In 1905, the government of Canada sent three commissioners to Northwestern Ontario to try to get the occupants to cede their traditional lands to the Crown by signing Treaty Number Nine. Mining companies were beginning to take interest in the rich resources of the area, and the government needed a free hand to grant them land concessions. The commissioners' first stop was Osnaburgh House, a kind of test case for them of the success of the rest of their journey. They addressed the group of about 330 people who had gathered there for their summer encampment.

Map of ReservesA respected leader of the group, a man named Missabay, spoke for the people. After a night's consideration, he signed Treaty Number Nine on behalf of his people. The people were then listed, and each was paid $8 at the time of signing, with the promise of an additional $4 each year. It is important to note that the people who were there were not a "band." Their designation as a band was an administrative convenience for the government. They were merely a cluster of family groups who customarily traded at Osnaburgh House and who happened to be gathered there for the summer.

The treaty commissioners and the people agreed on two pieces of land for reserves, which were called Osnaburgh 63A and 63B. The commissioners promised the people they would not have to live on the reserves, and that their traditional lands, a vast territory surrounding the reserves, would be theirs to use indefinitely. The people chose Missabay as their first chief, and two councillors were also selected, on a ratio of one council member per 100 people. Thus the band and council system were instituted for the people who traded at Osnaburgh House.

From the Bush to Town

In the decades after the treaty, people lived more or less as they had previously, camping around Lake St. Joseph for several weeks in the summer, and spending most of the winter in their family groups in the bush. However, some log cabins and wigwams were being built on the south shore of Lake St. Joseph, and by the 1950s there were two churches, about 30 homes and a council hall at the site of the Old Village, across the lake from Osnaburgh House. A few of the houses had begun to be occupied nearly year-round.

map of old village

In 1954, Highway 599 was built from Savant Lake, to join with the road from Dog Hole Bay to Pickle Lake that had been built earlier to accommodate the mines. The government wanted the people to live near the highway, which was several kilometres east of the Old Village. A site was chosen for a new village, called New Osnaburgh, today the Main Reserve. It was closer to the highway, on Dog Hole Lake, and by 1960, most people had moved to the new location. The timing coincided with the beginning of the system of government pensions and social assistance.

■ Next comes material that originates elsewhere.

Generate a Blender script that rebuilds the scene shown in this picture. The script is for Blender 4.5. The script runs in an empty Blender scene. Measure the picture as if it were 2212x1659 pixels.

The money available from the government was more than what people could earn by hunting, fishing, and trapping, so many began to forego the arduous winter treks into the bush. Increasingly, families stayed year-round in the new village, while those who still hunted and trapped became "commuters."

The Past Fifty Years

The decades of the 1950s to the 1980s were ones of many social problems for the community. The people were not used to living together year-round in a large group, and there was too little full-time employment. Children who had grown up in residential school came back to the community with little knowledge of their language or culture. In some cases they couldn't communicate with their own parents because they had lost their language. Because of the misuse of drugs and alcohol, and because parents were not coping, many children had to be taken out of their families and even out of the community. Traditional structures had broken down, and new organizations had not yet taken their place effectively.

The 1990s and the first years of the new millennium have been times of re-building and hope, although many problems remain. In 1999 Ontario Hydro settled with the band for $17.25 million for the damage caused by the flooding of Lake St. Joseph. The band now deals systematically with threats to its traditional homelands; government, and the lumbering and mining companies increasingly are seeing the wisdom of dealing with the band before, rather than after, the fact.